Dataset records:
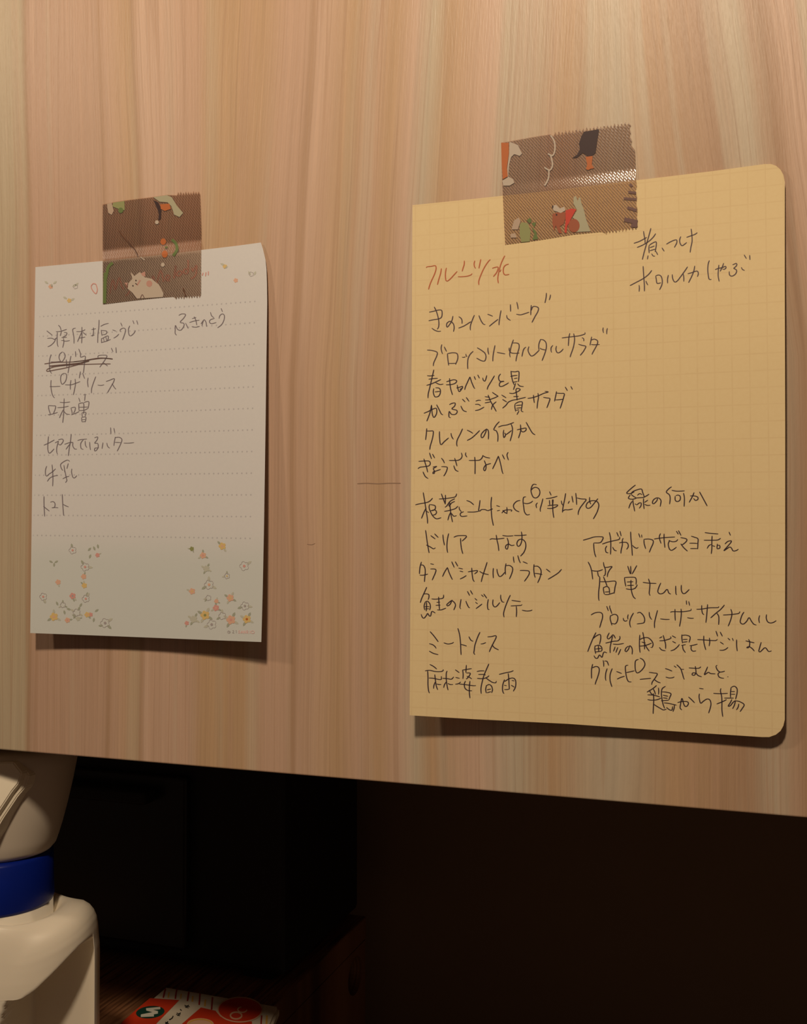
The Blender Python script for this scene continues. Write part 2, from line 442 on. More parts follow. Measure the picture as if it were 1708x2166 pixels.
R([(1320, 470, "105,1070 200,1020 330,950 420,880 475,810;328,740 335,860 345,1000 350,1080 350,1165;260,1060 265,1110 260,1170;375,990 390,1030 410,1060;540,905 550,960 565,1030 630,1020;540,905 590,890 630,910 650,970 650,1030 635,1080 605,1140;755,890 740,960 742,1030;820,880 825,940 845,990 870,1010 910,985 960,920;1080,750 1040,810 990,880 950,935;1005,870 1015,930 1015,1000;1080,870 1150,850 1220,825 1250,830 1260,870 1245,920;1200,735 1185,820 1150,910 1095,1020"),
   (1420, 530, "650,165 630,220 622,310 628,400 645,480 685,485;745,320 800,300 870,285 920,265 930,290 900,315 870,310;810,240 800,340 798,430 815,520;890,210 870,270 830,350;1040,240 1105,215 1110,250 1070,290 1060,300 1100,320 1110,350 1085,400 1030,430 990,410 985,350;1190,280 1205,315 1245,335;1235,70 1260,110 1275,135;1330,75 1335,155")], M_INK3)
R([(890, 610, "145,400 220,385 300,365 355,370 365,430 350,490 300,515 210,530 135,545;230,310 265,380 295,480 310,570 305,650 280,690;190,670 240,705 300,725 345,720;548,465 530,540 490,610 450,655 440,640 445,590 490,555 530,570 560,610 568,670 555,730;645,475 685,505 700,540 700,595;640,670 720,640 790,600 850,560;910,450 880,520 845,620 840,690 845,705;985,455 1020,540 1060,600 1095,610;1130,435 1175,450 1220,470;1160,640 1220,590 1310,520;1360,370 1345,450 1330,550 1325,620;1455,450 1465,500 1520,540;1518,270 1522,390;1625,230 1640,290 1648,350"),
   (1090, 610, "20,435 90,445 150,430 240,400;275,280 268,370 265,450;275,370 300,310 350,305 395,330 385,390 340,470 285,575;530,75 525,150 505,245;600,105 590,160 575,195")], M_INK3)
R([(890, 610, "110,1040 180,1045 260,1065 285,1090 270,1150 225,1250 215,1310;360,945 348,1010 360,1075 375,1105;400,985 440,1065;455,1100 460,1180 475,1300;455,1100 540,1085 610,1095 630,1140 625,1200 590,1285;470,1265 540,1265 600,1262;700,1160 720,1165 760,1155;765,1105 775,1150 790,1140;890,1060 840,1110 805,1180 795,1270 798,1360;955,1000 1030,1045 1085,1090 1105,1140 1100,1190 1080,1225 1030,1220 945,1175;1138,1000 1140,1060 1155,1115;1258,960 1240,1050 1225,1140 1220,1230;1290,1080 1350,1090 1430,1105;1570,865 1540,950 1515,1050 1505,1110 1515,1160;1560,920 1620,920 1660,940 1665,1000 1640,1090 1620,1170 1612,1230;1500,1000 1498,1040 1530,1085 1600,1095 1670,1090"),
   (1090, 610, "185,990 145,1030 115,1150;235,980 220,1040 240,1100 275,1140 320,1125 370,1080 410,1040;435,855 405,930 400,1000 405,1040;435,860 480,870 520,910 530,980 515,1060 480,1160 455,1220;420,1005 450,1025 520,1040;640,960 610,1000 610,1060 620,1080;700,970 690,1030 710,1080 740,1085 780,1060 815,1020;790,835 870,825 1000,810 1100,795 1185,765 1180,740;925,755 910,830 905,900 900,970;990,760 1005,840 1000,920 980,1010 945,1110 930,1160;1130,830 1160,850 1160,890;1070,940 1130,960 1195,975 1185,1010 1150,1070 1100,1130;1295,815 1280,890 1265,960;1290,870 1340,855 1390,880 1395,920 1370,980 1320,1070 1298,1115;1285,945 1340,950 1430,945;1490,660 1485,700 1495,750;1560,670 1550,720 1550,770")], M_INK3)
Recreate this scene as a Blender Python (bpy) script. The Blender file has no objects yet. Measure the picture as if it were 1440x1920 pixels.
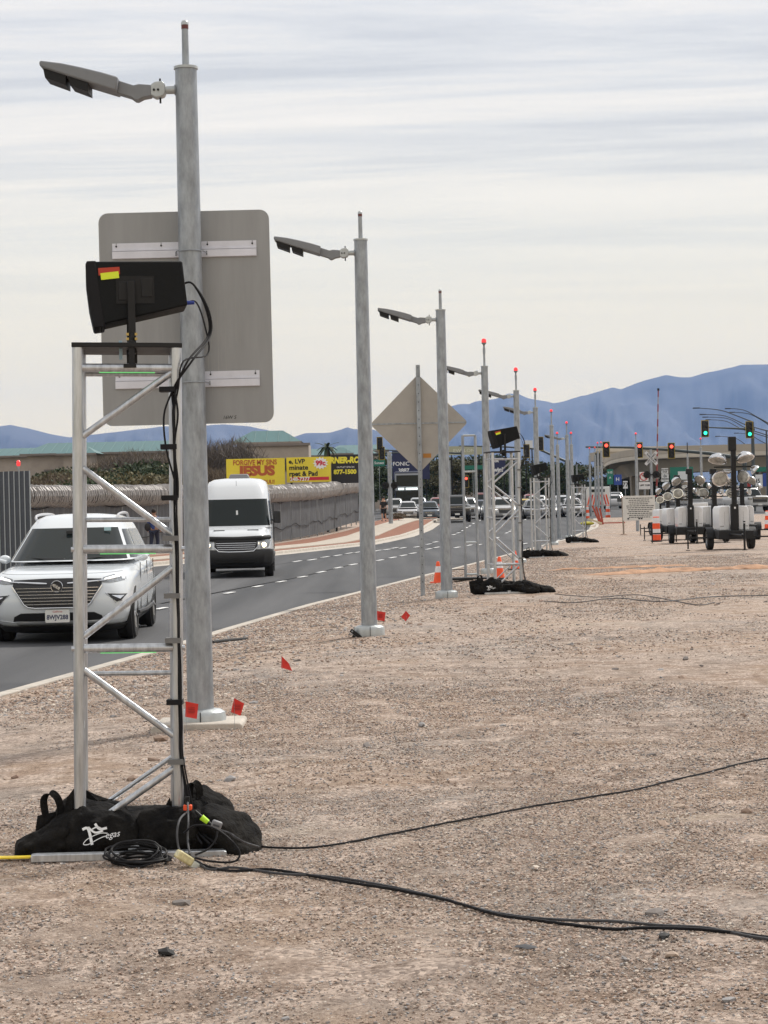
import bpy, bmesh, math, random
import numpy as np
from mathutils import Vector, Matrix
import mathutils.noise as mn
sc = bpy.context.scene
col = sc.collection
R = math.radians
# ------------------------------------------------------------------ camera
FPX = 3883.0; CH = 1.63; PITCH = 22.0/FPX; ROLL = R(1.3)
cd = bpy.data.cameras.new('camera'); cam = bpy.data.objects.new('camera', cd); col.objects.link(cam)
cd.sensor_fit = 'VERTICAL'; cd.sensor_height = 36.0; cd.lens = FPX/1920*36.0
cd.clip_start = 0.1; cd.clip_end = 60000
F_ = Vector((0, math.cos(PITCH), -math.sin(PITCH)))
U0 = Vector((0, math.sin(PITCH), math.cos(PITCH))); R0 = Vector((1, 0, 0))
RV = R0*math.cos(ROLL) - U0*math.sin(ROLL); UV = U0*math.cos(ROLL) + R0*math.sin(ROLL)
cam.matrix_world = Matrix(((RV.x, UV.x, -F_.x, 0), (RV.y, UV.y, -F_.y, 0), (RV.z, UV.z, -F_.z, CH), (0, 0, 0, 1)))
sc.camera = cam
# ------------------------------------------------------------------ sky and sun
SUN_EL, SUN_AZ = R(48), R(42)          # azimuth measured from +Y towards +X
w = bpy.data.worlds.new('World'); sc.world = w; w.use_nodes = True
nt = w.node_tree; nt.nodes.clear()
N = lambda t, tree: tree.nodes.new(t)
out = N('ShaderNodeOutputWorld', nt); bgs = N('ShaderNodeBackground', nt); bgc = N('ShaderNodeBackground', nt)
mixs = N('ShaderNodeMixShader', nt); sky = N('ShaderNodeTexSky', nt)
sky.sky_type = 'NISHITA'; sky.sun_disc = False; sky.sun_elevation = SUN_EL; sky.sun_rotation = SUN_AZ
bgs.inputs[1].default_value = 0.1
nt.links.new(sky.outputs[0], bgs.inputs[0])
tc = N('ShaderNodeTexCoord', nt); sx = N('ShaderNodeSeparateXYZ', nt); nt.links.new(tc.outputs['Generated'], sx.inputs[0])
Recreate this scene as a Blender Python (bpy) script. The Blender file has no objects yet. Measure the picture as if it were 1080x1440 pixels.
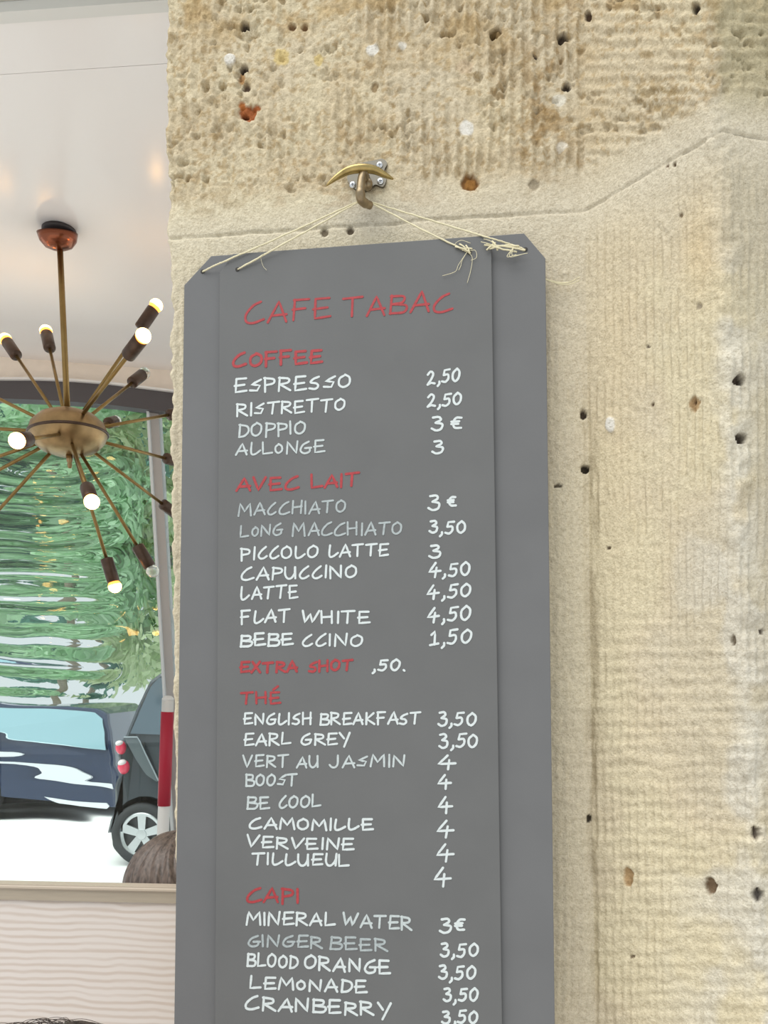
import bpy, bmesh, math, random
import numpy as np
from mathutils import Vector, Matrix, noise as mnoise

# ------------------------------------------------------------------ camera, world, sun, exposure
scene = bpy.context.scene
COL = scene.collection
F, CX, HY, EYE = 1150.0, 540.0, 965.0, 1.55      # focal length in pixels, principal column, horizon row, eye height
cam_d = bpy.data.cameras.new('camera')
cam_d.sensor_fit = 'AUTO'; cam_d.sensor_width = 36.0
cam_d.lens = F / 1440.0 * 36.0
cam_d.shift_y = (HY - 720.0) / 1440.0
cam_d.clip_start = 0.05; cam_d.clip_end = 200
cam = bpy.data.objects.new('camera', cam_d); COL.objects.link(cam)
cam.location = (0, 0, EYE); cam.rotation_euler = (math.pi / 2, 0, 0)
scene.camera = cam

world = bpy.data.worlds.new('overcast_sky'); scene.world = world
world.use_nodes = True
bg = world.node_tree.nodes['Background']
bg.inputs[0].default_value = (0.93, 0.97, 1.0, 1); bg.inputs[1].default_value = 0.85

sun_d = bpy.data.lights.new('hazy_sun', 'SUN'); sun_d.energy = 3.3; sun_d.angle = math.radians(60)
sun_d.color = (1.0, 0.98, 0.95)
sun = bpy.data.objects.new('hazy_sun', sun_d); COL.objects.link(sun)
sun.rotation_euler = Vector((0.35, 0.40, -1.0)).to_track_quat('-Z', 'Y').to_euler()

scene.view_settings.view_transform = 'Standard'
scene.view_settings.look = 'None'
scene.view_settings.exposure = 0.0
scene.view_settings.gamma = 1.0
scene.view_settings.use_curve_mapping = False

R = random.Random(7)
RNG = np.random.default_rng(11)

# ------------------------------------------------------------------ helpers
def s2l(c):
    return tuple(((v / 255) / 12.92 if v <= 10.3 else ((v / 255 + 0.055) / 1.055) ** 2.4) for v in c)

def at(px, py, Y):
    return Vector(((px - CX) / F * Y, Y, EYE + (HY - py) / F * Y))

def ray_plane(px, py, p0, n):
    d = Vector(((px - CX) / F, 1.0, (HY - py) / F)); o = Vector((0, 0, EYE))
    return o + d * ((p0 - o).dot(n) / d.dot(n))

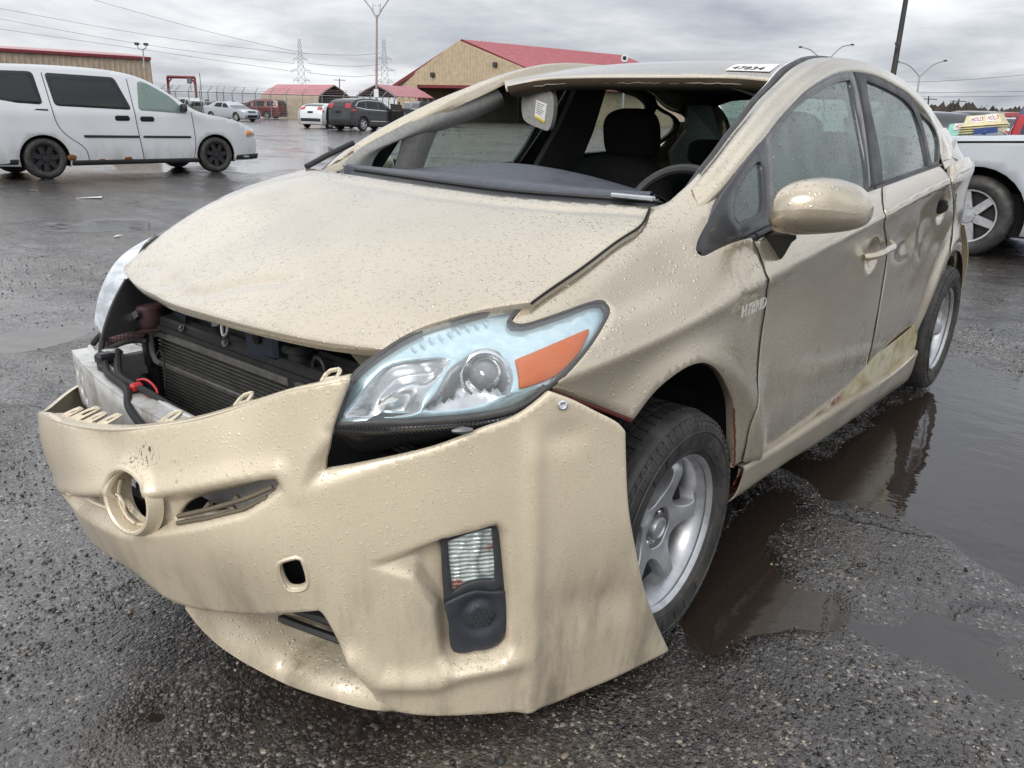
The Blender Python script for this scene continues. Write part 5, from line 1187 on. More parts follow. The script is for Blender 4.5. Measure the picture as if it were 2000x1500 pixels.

• **Problem**: Among the records above, locate the line containing "were 1080x1440 pixels." and the line containing "from mathutils import Vector, Matrix, noise", then transcribe exactly the lines starting at the first and ending at the second, with no pictures.

• **Solution for this problem**:
Recreate this scene as a Blender Python (bpy) script. The Blender file has no objects yet. Measure the picture as if it were 1080x1440 pixels.
import bpy, bmesh, math, random
import numpy as np
from mathutils import Vector, Matrix, noise as mnoise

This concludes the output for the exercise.